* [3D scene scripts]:
↓↓↓

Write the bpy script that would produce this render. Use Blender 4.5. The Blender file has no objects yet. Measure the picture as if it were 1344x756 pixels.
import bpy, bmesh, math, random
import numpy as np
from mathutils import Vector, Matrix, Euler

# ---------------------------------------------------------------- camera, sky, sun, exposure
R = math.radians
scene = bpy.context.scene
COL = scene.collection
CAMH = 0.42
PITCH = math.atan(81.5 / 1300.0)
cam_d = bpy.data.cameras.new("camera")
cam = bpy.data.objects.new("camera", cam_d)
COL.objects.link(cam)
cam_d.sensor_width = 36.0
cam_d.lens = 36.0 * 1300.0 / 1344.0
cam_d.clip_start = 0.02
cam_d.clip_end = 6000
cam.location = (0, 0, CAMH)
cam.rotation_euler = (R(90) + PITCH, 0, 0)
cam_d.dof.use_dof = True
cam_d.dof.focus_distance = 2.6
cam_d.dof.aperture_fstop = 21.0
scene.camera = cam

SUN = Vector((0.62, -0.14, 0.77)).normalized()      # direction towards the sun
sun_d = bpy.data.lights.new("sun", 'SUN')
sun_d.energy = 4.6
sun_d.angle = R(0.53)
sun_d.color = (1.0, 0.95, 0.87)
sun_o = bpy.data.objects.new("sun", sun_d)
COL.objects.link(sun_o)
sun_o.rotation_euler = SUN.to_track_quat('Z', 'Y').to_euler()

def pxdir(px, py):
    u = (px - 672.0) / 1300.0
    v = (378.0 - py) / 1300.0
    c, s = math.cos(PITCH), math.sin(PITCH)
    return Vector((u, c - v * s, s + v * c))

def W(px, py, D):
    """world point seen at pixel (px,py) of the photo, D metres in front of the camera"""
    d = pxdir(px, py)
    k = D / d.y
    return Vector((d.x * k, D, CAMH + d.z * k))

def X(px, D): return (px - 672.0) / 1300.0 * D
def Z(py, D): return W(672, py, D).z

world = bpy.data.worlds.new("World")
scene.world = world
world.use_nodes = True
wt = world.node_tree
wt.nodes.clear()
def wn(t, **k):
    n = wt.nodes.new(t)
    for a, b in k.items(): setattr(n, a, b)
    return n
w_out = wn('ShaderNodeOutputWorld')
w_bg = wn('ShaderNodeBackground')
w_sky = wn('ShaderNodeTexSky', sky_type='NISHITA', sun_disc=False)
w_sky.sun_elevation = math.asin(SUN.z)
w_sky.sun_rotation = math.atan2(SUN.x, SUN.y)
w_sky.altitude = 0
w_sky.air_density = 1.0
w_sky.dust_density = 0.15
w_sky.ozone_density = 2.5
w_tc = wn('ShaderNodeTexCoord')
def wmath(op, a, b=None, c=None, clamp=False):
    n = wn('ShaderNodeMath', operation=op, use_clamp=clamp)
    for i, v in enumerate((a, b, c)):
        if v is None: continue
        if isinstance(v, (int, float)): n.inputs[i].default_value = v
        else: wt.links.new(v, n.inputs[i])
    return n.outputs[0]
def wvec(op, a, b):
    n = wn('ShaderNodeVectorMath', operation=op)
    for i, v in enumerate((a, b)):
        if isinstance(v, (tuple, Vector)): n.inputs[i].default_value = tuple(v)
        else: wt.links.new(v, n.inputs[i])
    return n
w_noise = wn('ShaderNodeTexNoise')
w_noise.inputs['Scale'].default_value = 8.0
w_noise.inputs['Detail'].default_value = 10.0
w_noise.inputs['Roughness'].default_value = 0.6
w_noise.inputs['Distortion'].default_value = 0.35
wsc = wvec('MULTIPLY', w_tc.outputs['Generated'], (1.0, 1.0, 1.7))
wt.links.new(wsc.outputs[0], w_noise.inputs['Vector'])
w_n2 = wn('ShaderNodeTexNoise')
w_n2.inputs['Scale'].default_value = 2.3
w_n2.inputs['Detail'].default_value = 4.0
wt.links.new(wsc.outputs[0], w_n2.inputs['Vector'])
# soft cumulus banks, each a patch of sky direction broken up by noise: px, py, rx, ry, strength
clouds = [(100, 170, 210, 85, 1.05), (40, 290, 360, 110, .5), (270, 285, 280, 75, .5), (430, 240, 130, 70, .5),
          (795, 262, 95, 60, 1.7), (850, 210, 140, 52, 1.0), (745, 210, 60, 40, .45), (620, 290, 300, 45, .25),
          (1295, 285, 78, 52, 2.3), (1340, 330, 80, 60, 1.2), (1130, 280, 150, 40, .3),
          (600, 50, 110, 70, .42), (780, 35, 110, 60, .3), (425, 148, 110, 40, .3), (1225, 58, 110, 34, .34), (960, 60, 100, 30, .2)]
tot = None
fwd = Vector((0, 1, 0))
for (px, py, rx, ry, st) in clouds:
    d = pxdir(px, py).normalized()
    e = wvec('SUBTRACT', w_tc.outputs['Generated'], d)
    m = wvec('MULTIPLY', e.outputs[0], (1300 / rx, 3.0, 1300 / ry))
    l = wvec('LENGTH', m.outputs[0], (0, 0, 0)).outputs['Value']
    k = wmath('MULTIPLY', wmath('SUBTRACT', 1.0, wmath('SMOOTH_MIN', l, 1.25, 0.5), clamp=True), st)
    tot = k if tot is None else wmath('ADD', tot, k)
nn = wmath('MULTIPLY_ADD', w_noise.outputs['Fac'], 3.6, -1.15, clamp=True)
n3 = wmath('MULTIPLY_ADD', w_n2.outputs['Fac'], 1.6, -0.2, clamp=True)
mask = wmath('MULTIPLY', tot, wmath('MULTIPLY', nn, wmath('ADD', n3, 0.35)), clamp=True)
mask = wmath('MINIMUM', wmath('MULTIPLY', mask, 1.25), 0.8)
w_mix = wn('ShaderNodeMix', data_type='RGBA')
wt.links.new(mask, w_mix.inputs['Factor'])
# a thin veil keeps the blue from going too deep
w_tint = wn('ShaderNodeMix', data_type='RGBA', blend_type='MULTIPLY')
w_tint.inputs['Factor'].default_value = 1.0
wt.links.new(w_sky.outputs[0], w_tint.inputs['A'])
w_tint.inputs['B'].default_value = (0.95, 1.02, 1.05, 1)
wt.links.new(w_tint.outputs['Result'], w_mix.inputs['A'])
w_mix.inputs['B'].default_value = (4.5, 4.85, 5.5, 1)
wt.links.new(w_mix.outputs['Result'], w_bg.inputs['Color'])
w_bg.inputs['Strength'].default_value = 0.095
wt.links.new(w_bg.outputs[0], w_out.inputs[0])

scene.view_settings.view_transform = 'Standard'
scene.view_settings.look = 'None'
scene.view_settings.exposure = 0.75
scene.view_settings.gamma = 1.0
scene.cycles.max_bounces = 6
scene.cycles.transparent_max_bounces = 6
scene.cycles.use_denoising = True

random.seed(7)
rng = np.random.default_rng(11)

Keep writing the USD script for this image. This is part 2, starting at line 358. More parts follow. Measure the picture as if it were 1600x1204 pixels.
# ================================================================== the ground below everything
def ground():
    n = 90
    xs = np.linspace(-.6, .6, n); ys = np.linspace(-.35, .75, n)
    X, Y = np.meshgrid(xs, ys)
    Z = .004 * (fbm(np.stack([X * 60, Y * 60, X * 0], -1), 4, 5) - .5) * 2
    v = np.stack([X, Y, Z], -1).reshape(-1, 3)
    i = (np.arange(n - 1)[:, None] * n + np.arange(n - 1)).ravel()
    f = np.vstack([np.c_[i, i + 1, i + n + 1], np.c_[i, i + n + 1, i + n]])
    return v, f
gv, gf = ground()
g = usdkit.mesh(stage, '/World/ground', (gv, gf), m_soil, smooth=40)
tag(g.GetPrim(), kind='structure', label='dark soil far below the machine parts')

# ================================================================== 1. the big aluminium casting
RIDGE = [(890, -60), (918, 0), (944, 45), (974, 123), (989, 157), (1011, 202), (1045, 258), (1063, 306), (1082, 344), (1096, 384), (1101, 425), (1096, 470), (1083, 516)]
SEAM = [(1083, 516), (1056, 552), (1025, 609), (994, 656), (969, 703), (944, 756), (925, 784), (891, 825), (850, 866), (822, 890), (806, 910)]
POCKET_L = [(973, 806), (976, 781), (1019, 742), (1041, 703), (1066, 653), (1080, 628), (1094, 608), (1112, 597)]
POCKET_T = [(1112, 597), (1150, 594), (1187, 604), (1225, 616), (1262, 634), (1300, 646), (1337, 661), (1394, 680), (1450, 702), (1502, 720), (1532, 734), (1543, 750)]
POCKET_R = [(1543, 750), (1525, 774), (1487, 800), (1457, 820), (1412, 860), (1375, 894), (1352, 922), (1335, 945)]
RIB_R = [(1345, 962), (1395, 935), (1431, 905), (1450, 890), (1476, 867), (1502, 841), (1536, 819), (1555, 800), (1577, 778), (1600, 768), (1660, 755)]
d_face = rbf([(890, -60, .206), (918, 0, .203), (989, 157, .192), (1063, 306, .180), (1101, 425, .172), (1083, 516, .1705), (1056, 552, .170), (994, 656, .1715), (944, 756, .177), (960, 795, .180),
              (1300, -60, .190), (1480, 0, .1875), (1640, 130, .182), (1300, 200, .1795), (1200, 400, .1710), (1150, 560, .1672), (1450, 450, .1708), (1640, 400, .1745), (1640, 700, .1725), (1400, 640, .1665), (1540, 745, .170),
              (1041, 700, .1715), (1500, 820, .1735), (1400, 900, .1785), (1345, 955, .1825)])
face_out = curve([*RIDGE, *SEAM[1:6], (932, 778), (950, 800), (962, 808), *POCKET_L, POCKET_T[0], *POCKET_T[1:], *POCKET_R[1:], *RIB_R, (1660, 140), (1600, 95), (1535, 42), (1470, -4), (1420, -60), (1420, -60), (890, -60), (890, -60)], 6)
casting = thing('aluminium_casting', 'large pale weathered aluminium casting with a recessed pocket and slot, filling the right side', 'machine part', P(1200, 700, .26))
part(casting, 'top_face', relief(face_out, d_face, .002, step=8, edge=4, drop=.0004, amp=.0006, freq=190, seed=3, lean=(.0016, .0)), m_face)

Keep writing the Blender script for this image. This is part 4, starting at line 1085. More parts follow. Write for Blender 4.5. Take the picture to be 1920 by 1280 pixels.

↑↑↑

Say how many lines contain "starting", and give nothing but that number.

2